Some tropes appearing in the film include:

  • Adult Fear: When Mickey, who's shown to be a physically abusive alcoholic, comes in the night and takes the children from Francine; anyone who's been through a child-custody conflict or in an abusive relationship that has children can feel Francine's fear.
  • The Alcoholic: Mickey blame his abusive behaviour on his drinking, and promises he won't hit Francine anymore when he vows to stop drinking.
  • Asshole Victim: No one will miss Mickey, who abuses his entire family and rapes his wife, all that much when he's killed.
  • Beauty Is Never Tarnished: Despite the black eyes, Francine looks pretty good throughout her ordeal.
  • Berserk Button: Mickey has many, but they usually involve some perceived infidelity.
  • Blatant Lies: Flossie (Mickey's mother)'s testimony.
    "Never, have I ever seen any of my sons strike one of their wives."
  • The Charmer: Mickey is this, at first. It doesn't last long.
  • Crazy Jealous Guy: When Francine buys a pretty new outfit, Mickey claims he doesn't want anyone else looking at her.
  • Darkness-Induced Audience Apathy: A heartbreaking in-universe example. During one scene, the Hughes children are sitting listlessly on their beds while their father beats their mother.
  • Destroy the Abusive Home: Francine sets fire to the home, and Mickey.
  • Disproportionate Retribution: Many examples. Mickey slaps Francine across the face in front of a room full of people because she went into town without his permission.
  • Divorce Is Temporary: Francine divorces Mickey, but it doesn't last long.
  • Domestic Abuse: The couple's relationship is one of the most well-known examples, and possibly the Trope Codifier. It was pretty shocking in its day, although it presents many well-known Abuse tropes.
  • Flash Back: The story is told in a series of flashbacks from the "present day" of 1977, back to the start of Francine's relationship with Mickey in 1963, through their courtship and early marriage, then the deterioration into violence.
  • Fourth Date Marriage: While they actually have a relationship, the first section of the film is presented very quickly from the time Mickey and Francine meet until their wedding day, so it feels this way.
  • Good Lawyers, Good Clients: Francine's lawyer is portrayed as the better lawyer, representing the victim. Anyone representing or defending Mickey is shown in a negative way.
  • Hollywood Law: Strongly averted. The events of the film and the trial are realistically portrayed.
  • House Fire: How Francine finally ends her terrible marriage. After Mickey beats her, forces her to quit school and burn her textbooks, and then rapes her, she tells her kids to get their coats.
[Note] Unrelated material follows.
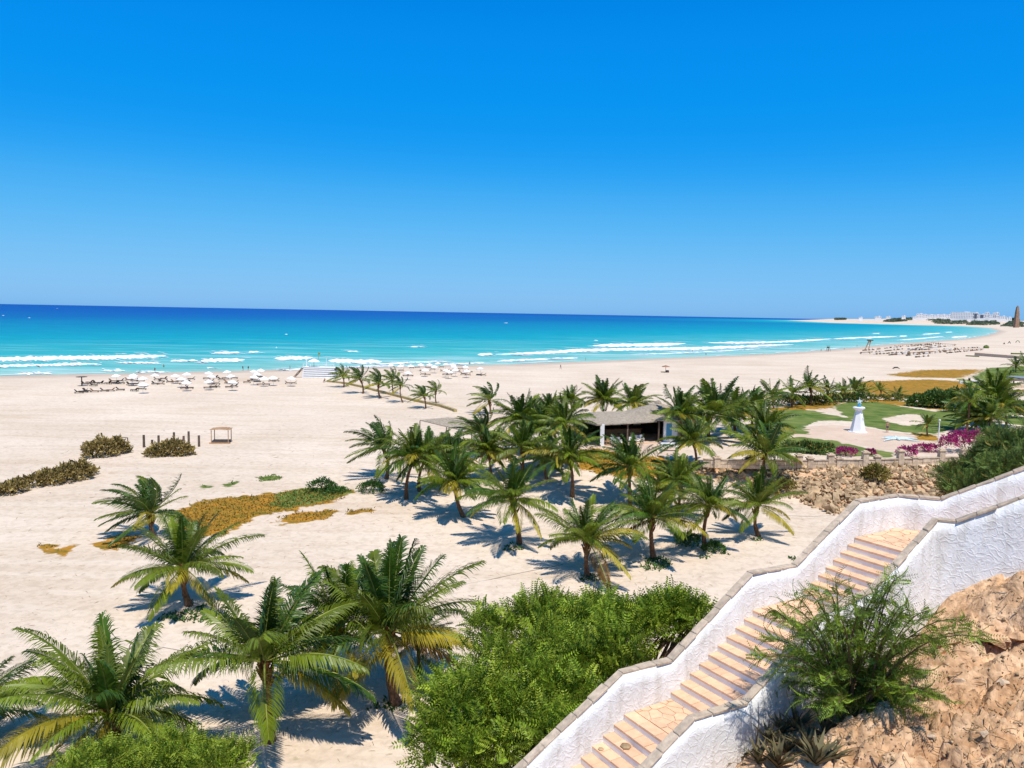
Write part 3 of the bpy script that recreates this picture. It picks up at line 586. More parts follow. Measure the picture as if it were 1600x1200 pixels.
def wall(name, label, cap, out, thick=.17, depth=2.9, seed=1):
    """cap: list of (s,t,z) of the inner top edge; out: list of outward unit vectors in (s,t)"""
    o = S3(*cap[0][:2], cap[0][2]); th_ = thing(name, label, 'wall', o)
    mb = MB(); rows = []
    pts = []
    for k in range(len(cap) - 1):
        a, b = np.array(cap[k]), np.array(cap[k + 1]); n = max(1, int(np.linalg.norm(b - a) / .25))
        oa, ob = np.array(out[k]), np.array(out[k + 1])
        pts += [(a + (b - a) * i / n, oa + (ob - oa) * i / n) for i in range(n)]
    pts.append((np.array(cap[-1]), np.array(out[-1])))
    nz = 9
    for p, od in pts:
        row = []
        for side in (0, 1):
            for j in range(nz + 1):
                z = p[2] - depth * j / nz; w = (fbm(p[0] * 2.3 + side * 50, z * 2.3, seed, 3) - .5) * .05
                q = (p[0] + od[0] * (thick * side + w), p[1] + od[1] * (thick * side + w)); row.append(loc(S3(q[0], q[1], z), o))
        rows.append(row)
    V = [v for r in rows for v in r]; W = 2 * (nz + 1); fs = []
    for i in range(len(rows) - 1):
        for j in range(nz):
            fs.append((i * W + j, i * W + j + 1, (i + 1) * W + j + 1, (i + 1) * W + j))
            k = nz + 1 + j; fs.append((i * W + k, (i + 1) * W + k, (i + 1) * W + k + 1, i * W + k + 1))
        fs.append((i * W, (i + 1) * W, (i + 1) * W + nz + 1, i * W + nz + 1))
    for i in (0, len(rows) - 1): fs += [(i * W + j, i * W + j + 1, i * W + nz + 1 + j + 1, i * W + nz + 1 + j) for j in range(nz)]
    mb.add(V, fs); mb.build('wall_face', Mt['stucco'], th_, smooth=True)
    # coping stones
    cr = random.Random(seed)
    for k in range(len(cap) - 1):
        a, b = np.array(cap[k]), np.array(cap[k + 1]); L_ = np.linalg.norm(b - a); n = max(1, round(L_ / .46)); oa, ob = np.array(out[k]), np.array(out[k + 1])
        for i in range(n):
            u0_, u1_ = i / n, (i + 1) / n; g_ = .006 / L_; c = MB(); vs = []
            iw = .015 + cr.uniform(-.01, .01); ow = thick + .02 + cr.uniform(-.025, .015); dz = cr.uniform(-.012, .012)
            for zz in (-.012, .045 + cr.uniform(0, .01)):
                for u_, side in ((u0_ + g_, -iw), (u1_ - g_, -iw), (u1_ - g_, ow), (u0_ + g_, ow)):
                    p = a + (b - a) * u_; od = oa + (ob - oa) * u_; vs.append(loc(S3(p[0] + od[0] * side, p[1] + od[1] * side, p[2] + zz + (dz if zz > 0 else 0)), o))
            c.add(vs, [(3, 2, 1, 0), (4, 5, 6, 7), (0, 1, 5, 4), (1, 2, 6, 5), (2, 3, 7, 6), (3, 0, 4, 7)])
            c.build('coping_stone', Mt['coping'], th_, bevel=.01)
    return th_
ofar = (.805, -.593)
wall('stair_wall', 'white stucco stair wall with brown coping on the side facing the beach and the round bank of rocks', 
     [(-9, 0, 9.32), (-.08, 0, 14.20), (1.36, 0, 14.16), (3.9, 0, 15.78), (5.5, 0, 15.72), (7.95, 0, 17.10), (9.70, 0, 17.08), (9.7 + .593 * 1.05, .805 * 1.05, 17.08), (9.7 + .593 * 6, .805 * 6, 19.82)],
     [(0, -1)] * 6 + [(.53, -.85), ofar, ofar], seed=3)
onear = (-.805, .593)
wall('stair_wall', 'white stucco stair wall rising from the sandy dirt slope beside the feathery bush',
     [(-9, 2.0, 9.32), (-.08, 2.0, 14.20), (1.40, 2.0, 14.14), (3.9, 2.0, 15.62), (5.5, 2.0, 15.78), (7.95, 2.0, 17.12), (8.27, 2.36, 17.13), (8.27 + .593 * 5, 2.36 + .805 * 5, 19.9)],
     [(0, 1)] * 5 + [(-.45, .9), onear, onear], seed=8)
# brown stone chip and a small dark stone on the lower steps
for (s_0, t_0, r_, lb) in [(-.46, .62, .11, 'broken brown stone lying on a lower stair tread below the flagstone landing'), (-.8, .22, .06, 'small round brown stone at the wall end of a lower tread')]:
    zz = 13.29 - RISE * math.ceil(-s_0 / RUN); o = MB().lathe([(r_, 0), (r_ * 1.1, r_ * .3), (r_ * .6, r_ * .6)], 6).build('stone', Mt['rock'], loc=S3(s_0, t_0, zz + .003)); tag(o, lb, 'stone')

# ------------------------------------------------------------------ bank of rocks and the parapet on top
def rock_mesh(seed, name, mt, flat=.7):
    r = np.random.default_rng(seed); import bmesh
    bm = bmesh.new(); n = r.normal(size=(13, 3)); n /= np.linalg.norm(n, axis=1, keepdims=True)
    n *= np.array([1, .8, flat]) * r.uniform(.75, 1.1, (13, 1))
    for p in n: bm.verts.new(p * .5)
    bmesh.ops.convex_hull(bm, input=bm.verts); 
    for v in [v for v in bm.verts if not v.link_faces]: bm.verts.remove(v)
    me = bpy.data.meshes.new(name); bm.to_mesh(me); bm.free(); me.materials.append(mt); return me
RM = [rock_mesh(100 + k, 'boulder', Mt['rock'], .55 + .05 * k) for k in range(10)]
bank_o = tuple(at(1300, 770, 3)); bank = thing('rock_bank', 'sloping bank of stacked tan boulders below the stone parapet', 'rock bank', bank_o)
cands = []
br = random.Random(5)
for yy in np.arange(760, 806, 3.2): cands += [(x + br.uniform(-6, 6), yy + br.uniform(-2.5, 2.5)) for x in range(1228, 1360, 13)]
for yy in np.arange(728, 762, 3.6): cands += [(x + br.uniform(-5, 5), yy + br.uniform(-2.2, 2.2)) for x in range(1056, 1500, 11)]
for yy in np.arange(762, 782, 5): cands += [(x + br.uniform(-5, 5), yy) for x in range(1360, 1500, 12)]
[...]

Then she pours gasoline around the bed and sets her husband on fire.
  • In Medias Res: The film starts with the fire.
  • Insanity Defense: A very well-known example. Hughes was acquitted. It's shown in the movie that a self-defense plea probably wouldn't convince a jury, so her lawyer suggests a plea of temporary insanity.
  • Kick the Dog: Francine's story of how Mickey treated the kids' pregnant dog cements him as a terrible person.
  • Let's Wait a While: Francine tries, but Mickey puts so much pressure on her, she eventually gives in. She was only 16 when they got married, so her desire to wait and maybe finish high school is justified.
  • Marital Rape License: Francine only agrees to sleep with a drunken, impotent Mickey because if she doesn't, he'll start beating her again.
  • Nightmare Face: During the last sequence, when Mickey is advancing upon Francine, he looks terrifying.
  • Obstructive Bureaucrat: Zigzagged. The social worker Francine speaks to tells her only the "head of the household" can apply for social assistance. He softens when she takes off her sunglasses, revealing a terrible black eye. Then when Francine doesn't have the filing fee, he pays it for her. The other people she asks for help are sympathetic, but can't do anything to keep Mickey away without punishing Francine.
  • Police Are Useless: Not only can they not arrest Mickey unless they catch him in the act of hitting Francine, one of the cops testifies against her.
  • Social Services Does Not Exist: With how long Mickey gets away with his abuse, it does make you wonder.
  • Sympathetic Murderer: Francine. Yes, she brutally (and painfully) murders her husband, but after all the abuse she's suffered at his hands its hard to feel anything but glad that she does so.
  • Troubled Fetal Position: While awaiting the verdict, Francine sits this way in a chair, smoking a cigarette.
  • Virginity Flag: After she and Mickey have sex the first time, Francine asks if she looks any different, or if anyone can tell.
  • What Does She See in Him?: And how. After his wears off soon after they begin their relationship, Mickey has pretty much no redeeming qualities for Francine to stay for; the only thing keeping her with him is fear, lack of other options, and concern for their children.